Holding back tears, the American thanked the crowd for their support.



“I always wondered what it was like to hold this up in front of you people. You’ve supported me for over decade and I’ve had many successes and many disappointments and to share this with you is my way of saying thank you for everything you’ve given me in my career,” said Agassi, who would go on to win four more majors – none of which came at Roland-Garros.

Legends pay tribute to Andre

Two decades later, legends of the sport still remember that crowning moment for Agassi in Paris.

“I remember him being down two-sets-to-love. I always thought that he should have won the French earlier, because of his game, was comfortable on clay, but it took him a while to get used to everything I guess. I remember it being a long match and him coming back and winning it,” Boris Becker told rolandgarros.com on Wednesday.
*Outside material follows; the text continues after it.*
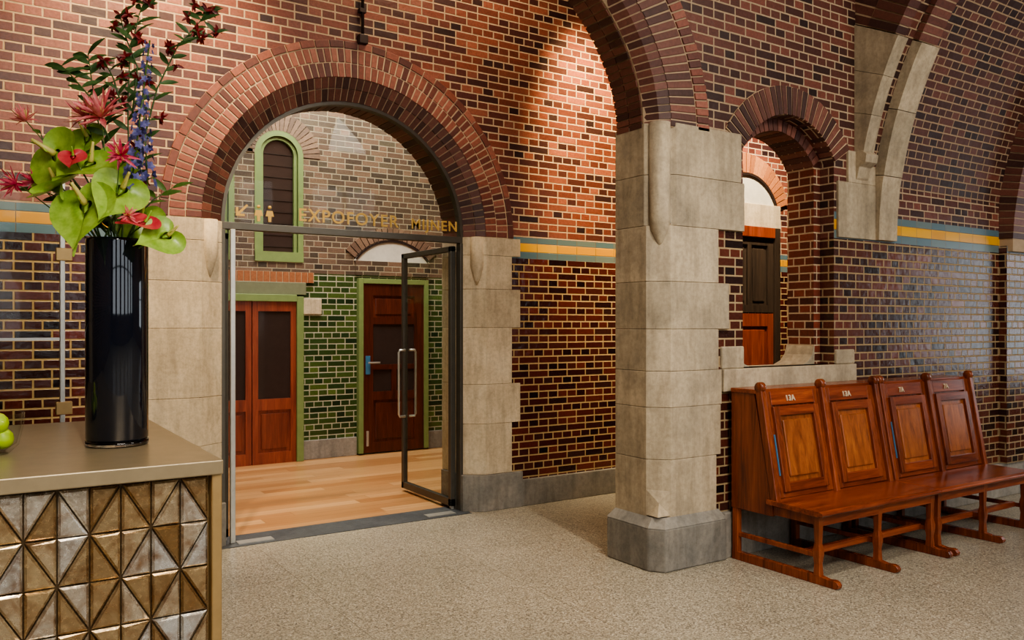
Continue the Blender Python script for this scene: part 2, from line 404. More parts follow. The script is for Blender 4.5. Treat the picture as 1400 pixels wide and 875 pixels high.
cx, cz = 2.43, 2.27
arc = lambda cx, cz, A, B, a0, a1, n: [(cx+A*math.cos(a0+(a1-a0)*i/n), cz+B*math.sin(a0+(a1-a0)*i/n)) for i in range(n+1)]
outA = [(-4, 0), (cx-1.13, 0)] + arc(cx, cz, 1.13, 1.13, PI, 0, 64) + [(cx+1.13, 0), (10.5, 0), (10.5, CH), (-4, CH)]
plate('wall_left', [outA], YA, YA+.45, M['wallA'])
arch = empty('trim_door_arch')
vous('ring_main_in', (cx, cz), 1.13, 1.13, 0, PI, 70, [(0, YA-.015), (.103, YA-.015), (.103, YA+.05), (0, YA+.05)], M['vousA'], arch, .2, bevel=.003)
vous('ring_main_out', (cx, cz), 1.24, 1.24, 0, PI, 76, [(0, YA-.015), (.098, YA-.015), (.098, YA+.05), (0, YA+.05)], M['vousA'], arch, .2, bevel=.003)
vous('ring_outer', (cx, cz), 1.347, 1.347, 0, PI, 38, [(0, YA-.02), (.052, YA-.02), (.052, YA+.05), (0, YA+.05)], M['vousA'], arch, .07, bevel=.003, sub=3)
vous('ring_mortar', (cx, cz), 1.13, 1.13, 0, PI, 1, [(0.004, YA-.009), (.268, YA-.009), (.268, YA+.05), (0.004, YA+.05)], M['mortar'], arch, 0, sub=64)
for k, (q0, q1, o0, o1) in enumerate([(YA-.008, YA+.035, 0, -.07), (YA+.04, YA+.10, -.075, -.155)]):
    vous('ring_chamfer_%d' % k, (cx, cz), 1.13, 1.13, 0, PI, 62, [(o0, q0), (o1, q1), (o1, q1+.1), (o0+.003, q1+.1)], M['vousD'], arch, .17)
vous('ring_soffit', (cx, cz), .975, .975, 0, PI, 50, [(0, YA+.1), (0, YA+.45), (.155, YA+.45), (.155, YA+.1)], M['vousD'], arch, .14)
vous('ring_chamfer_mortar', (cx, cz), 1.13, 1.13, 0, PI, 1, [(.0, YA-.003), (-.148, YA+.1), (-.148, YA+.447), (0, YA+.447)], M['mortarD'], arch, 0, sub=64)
zs = [.0, .30, .72, 1.05, 1.52, 1.84, 2.12, 2.27]
for side in (1, -1):
    for i in range(len(zs)-1):
        out = 1.47 if i % 2 == 0 else 1.385
        if i == 0: out = 1.48
        if side < 0: out += .16 if i % 2 else .06
        ch = 1.13; pr = .015
        if i == 0:
            pts = [(.95, YA+.06), (1.10, YA-.04), (out, YA-.04), (out, YA+.44), (.95, YA+.44)]
        else:
            pts = [(.965, YA+.10), (ch, YA-pr), (out, YA-pr), (out, YA+.448), (.965, YA+.448)]
        pts = [(cx+side*a, b) for a, b in pts]
        prism('jamb_stone_%d%s' % (i, 'r' if side > 0 else 'l'), pts, zs[i]+.001, zs[i+1]-.001, M['stoneG'] if i == 0 else M['stone'], arch, bevel=.003)
    rev('roll_stop_%d' % side, [(0, -.42), (.03, -.34), (.055, -.24), (.055, 0), (0, 0)], (cx+side*1.07, YA+.035, cz), M['stone'], arch)

YG = YA+.08+.05
scr = empty('glass_arch_screen')
vous('arch_frame', (cx, cz), .95, .95, 0, PI, 1, [(0, YG-.03), (.03, YG-.03), (.03, YG+.03), (0, YG+.03)], M['steel'], scr, 0, sub=64)
box('transom', cx-.97, cx+.97, YG-.035, YG+.035, cz-.05, cz+.0, M['steel'], scr, .003)
for s in (-1, 1):
    box('post_%d' % s, cx+s*.965-.018, cx+s*.965+.018, YG-.035, YG+.035, .004, cz-.05, M['steel'], scr, .003)
box('edge_bar', 1.515, 1.55, YG-.05, YG-.02, .004, cz-.05, M['steelL'], scr, .004)
gp = arc(cx, cz, .955, .955, PI, 0, 48)
prism('fanlight_glass', gp, YG-.005, YG+.005, M['glass'], scr, mapf=lambda a, b, h: (a, h, b))
text('lettering', 'EXPOFOYER', (2.01, YG-.02, cz+.045), .132, M['gold'], scr)
text('lettering_b', 'MIJNEN', (2.93, YG-.02, cz+.045), .115, M['gold'], scr)
ax, az = 1.56, cz+.05
prism('arrow', [(ax, az), (ax+.06, az), (ax+.06, az+.015), (ax+.026, az+.015), (ax+.085, az+.075), (ax+.075, az+.085), (ax+.015, az+.026), (ax+.015, az+.06), (ax, az+.06)], YG-.022, YG-.016, M['gold'], scr, mapf=lambda a, b, h: (a, h, b))
for i, px in enumerate((1.72, 1.80)):
    rev('picto_head_%d' % i, [(0, -.003), (.012, -.003), (.012, .003), (0, .003)], (px, YG-.02, cz+.125), M['gold'], scr, 16, axis='Y')
    prism('picto_body_%d' % i, [(px-.02, cz+.1), (px+.02, cz+.1), (px+.03, cz+.06), (px+.012, cz+.06), (px+.01, cz+.02), (px-.01, cz+.02), (px-.012, cz+.06), (px-.03, cz+.06)], YG-.022, YG-.016, M['gold'], scr, mapf=lambda a, b, h: (a, h, b))

def leaf_door(name, xh):
    e = empty(name)
    y0, y1 = YG+.05, YG+1.0; z0, z1 = .03, 2.2; t = .022
    box('stile_hinge', xh-t, xh+t, y0, y0+.045, z0, z1, M['steel'], e, .003)
    box('stile_free', xh-t, xh+t, y1-.045, y1, z0, z1, M['steel'], e, .003)
    box('rail_bottom', xh-t, xh+t, y0, y1, z0, z0+.06, M['steel'], e, .003)
    box('rail_top', xh-t, xh+t, y0, y1, z1-.045, z1, M['steel'], e, .003)
    box('pane', xh-.005, xh+.005, y0+.045, y1-.045, z0+.06, z1-.045, M['glass'], e)
    box('pivot', xh-.012, xh+.012, y0+.01, y0+.04, .004, z0, M['steelL'], e)
    for s in (-1, 1):
        tube('pull_%d' % s, [(xh+s*.02, y1-.08, 1.31), (xh+s*.075, y1-.08, 1.31), (xh+s*.085, y1-.08, 1.29), (xh+s*.085, y1-.08, .72), (xh+s*.075, y1-.08, .70), (xh+s*.02, y1-.08, .70)], .011, M['steelL'], e, seg=12)
    return e
leaf_door('glass_door', cx+.925)
leaf_door('glass_door.001', cx-.925)
box('trim_floor_spring_plate', 3.05, 3.30, YA+.03, YA+.12, .004, .009, M['steelL'])
box('trim_floor_spring_plate.001', 1.56, 1.81, YA+.03, YA+.12, .004, .009, M['steelL'])

box('baseboard_left', 3.91, 10.4, YA-.035, YA+.01, 0, .225, M['stoneG'], bevel=.006)
box('baseboard_left_far', -4, .84, YA-.035, YA+.01, 0, .225, M['stoneG'], bevel=.006)
box('baseboard_right', 4.16, 10.4, YB-.045, YB+.01, 0, .30, M['stoneG'], bevel=.006)
e = empty('wall_conduit')
tube('pipe', [(2.46, YA-.03, CH), (2.46, YA-.03, 3.72)], .012, M['iron'], e)
box('junction', 2.425, 2.495, YA-.06, YA, 3.66, 3.73, M['iron'], e, .006)
for z in (3.9, 4.4): box('clip_%d' % (z*10), 2.435, 2.485, YA-.045, YA, z, z+.03, M['iron'], e)

# ------------------------------------------------------------------ wall B with basket arch + window
AX, BX, ZS = 2.15, 1.38, 2.80
acx = 3.58-AX
ell = arc(acx, ZS, AX+.12, BX+.12, PI, 0, 64)
outB = [(-4, 0), (acx-AX-.12, 0)]+ell+[(acx+AX+.12, 0), (10.5, 0), (10.5, CH), (-4, CH)]
wc, wz = 4.875, 2.46
def archhole(hw, R, zb):
    th = math.acos(hw/R)
    return [(wc-hw, zb)]+arc(wc, wz, R, R, PI-th, th, 24)+[(wc+hw, zb)]
plate('wall_right', [outB, archhole(.495, .575, 1.25)], YB, YB+.12, M['wallB'])
plate('wall_right_inner_leaf', [outB, archhole(.42, .49, 1.22)], YB+.12, YB+.36, M['jambB'])
w = empty('window_1')
vous('ring', (wc, wz), .575, .575, math.radians(31), math.radians(149), 26, [(0, YB-.018), (.20, YB-.018), (.20, YB+.1), (0, YB+.1)], M['vousD'], w, .2, bevel=.003)
vous('ring_mortar', (wc, wz), .575, .575, math.radians(31), math.radians(149), 1, [(0.002, YB-.010), (.202, YB-.010), (.202, YB+.09), (0.002, YB+.09)], M['mortar'], w, 0, sub=24)
vous('ring_inner', (wc, wz), .49, .49, math.radians(34), math.radians(146), 20, [(-.003, YB+.11), (.08, YB+.11), (.08, YB+.35), (-.003, YB+.35)], M['vousD'], w, .16)
box('sill', 4.16, 5.60, YB-.035, YB+.12, 1.10, 1.25, M['stoneP'], w, .005)
box('sill_block', 5.375, 5.60, YB-.02, YB+.10, 1.25, 1.36, M['stoneP'], w, .01)
box('sill_block_b', 4.16, 4.375, YB-.02, YB+.10, 1.25, 1.40, M['stoneP'], w, .01)
box('sill_rear', 4.44, 5.31, YB+.1, YB+.375, 1.16, 1.24, M['stoneP'], w, .005)
prism('sill_fillet', [(5.30, 1.24), (5.30, 1.40), (5.27, 1.32), (5.22, 1.27), (5.14, 1.24)], YB+.115, YB+.37, M['stoneP'], w, .003, mapf=lambda a, b, h: (a, h, b))
prism('sill_fillet_l', [(4.45, 1.24), (4.45, 1.40), (4.48, 1.32), (4.53, 1.27), (4.61, 1.24)], YB+.115, YB+.37, M['stoneP'], w, .003, mapf=lambda a, b, h: (a, h, b))
ba = empty('trim_span_arch')
T0, T1 = 0, PI
vous('face_ring', (acx, ZS), AX+.12, BX+.12, T0, T1, 100, [(0, YB-.02), (.22, YB-.02), (.22, YB+.03), (0, YB+.03)], M['vousD'], ba, .2, bevel=.003)
vous('face_ring_outer', (acx, ZS), AX+.35, BX+.35, T0, T1, 110, [(0, YB-.025), (.105, YB-.025), (.105, YB+.03), (0, YB+.03)], M['vousA'], ba, .2, bevel=.003)
vous('face_mortar', (acx, ZS), AX+.12, BX+.12, T0, T1, 1, [(.003, YB-.014), (.337, YB-.014), (.337, YB+.03), (.003, YB+.03)], M['mortarD'], ba, 0, sub=64)
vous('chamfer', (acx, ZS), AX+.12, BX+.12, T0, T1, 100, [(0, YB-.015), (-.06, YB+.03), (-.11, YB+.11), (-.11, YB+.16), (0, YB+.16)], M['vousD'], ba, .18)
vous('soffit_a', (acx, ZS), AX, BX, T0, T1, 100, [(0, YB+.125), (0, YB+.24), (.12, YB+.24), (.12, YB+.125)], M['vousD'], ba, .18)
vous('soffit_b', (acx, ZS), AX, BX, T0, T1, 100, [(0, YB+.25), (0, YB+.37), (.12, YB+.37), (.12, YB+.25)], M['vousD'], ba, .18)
vous('soffit_mortar', (acx, ZS), AX, BX, T0, T1, 1, [(.12, YB-.006), (.062, YB+.035), (.008, YB+.115), (.008, YB+.365), (.12, YB+.365)], M['mortarD'], ba, 0, sub=64)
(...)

Agassi was just the fifth man in history, and the first in the Open Era, to complete a career Grand Slam, a feat that was later pulled off by Roger Federer, Rafael Nadal and Novak Djokovic.

“Winning the career Grand Slam is always an unbelievable achievement, it’s one of the most difficult things to do. Probably, if you don’t complete it, something is missing, if you can – I’ve never completed it, but I’ve never reached a Roland-Garros final either. But for him it was the right thing at the right time,” Becker said of Agassi.

Michael Chang, who this year celebrates the 30-year-anniversary of his own triumph at Roland-Garros, had lost in the first round to Yevgeny Kafelnikov in that 1999 tournament in Paris.

“It’s obviously a huge accomplishment for Andre. He’s had such a great career and I think for him to finally win here, on a surface where he’s done so well, I think it was a great accomplishment especially in the way that he handled it, being down two-sets-to-love against Medvedev. Having a rain delay obviously really gave him the chance to kind of regroup and come back and be able to win that match I think was really pivotal,” says Chang.

“Conditions were a lot heavier that year as well, a lot of the traditional clay-court players were losing earlier than usual. Obviously both Andres [Agassi and Medvedev] play a little flatter ball, they like to take the ball early, so I remember very well the conditions were very different than what they normally were. So that helped Andre to be able to go out there and be able to get the career Grand Slam.”

Finding the belief

Former Wimbledon and US Open champion Stan Smith, the president of the International Tennis Hall of Fame, looks back very fondly on that 1999 final.

“That was a special match for me,” said Smith.

“He lost a match before that to Courier and you know you don’t believe you can do it until you actually do it, especially if you lost in the finals, and he’s lost a couple of finals actually before that, also to Andres Gomez. If you don’t have belief in yourself, especially after you’ve lost a couple of times in the finals, to then really do it, and to finish off the career Grand Slam is pretty special.

“He put himself in the elite. Of course he ended up 14 Grand Slams behind his wife, but he did pretty well,” Smith added with a laugh, referring to the 22 majors won by Agassi's partner Steffi Graf.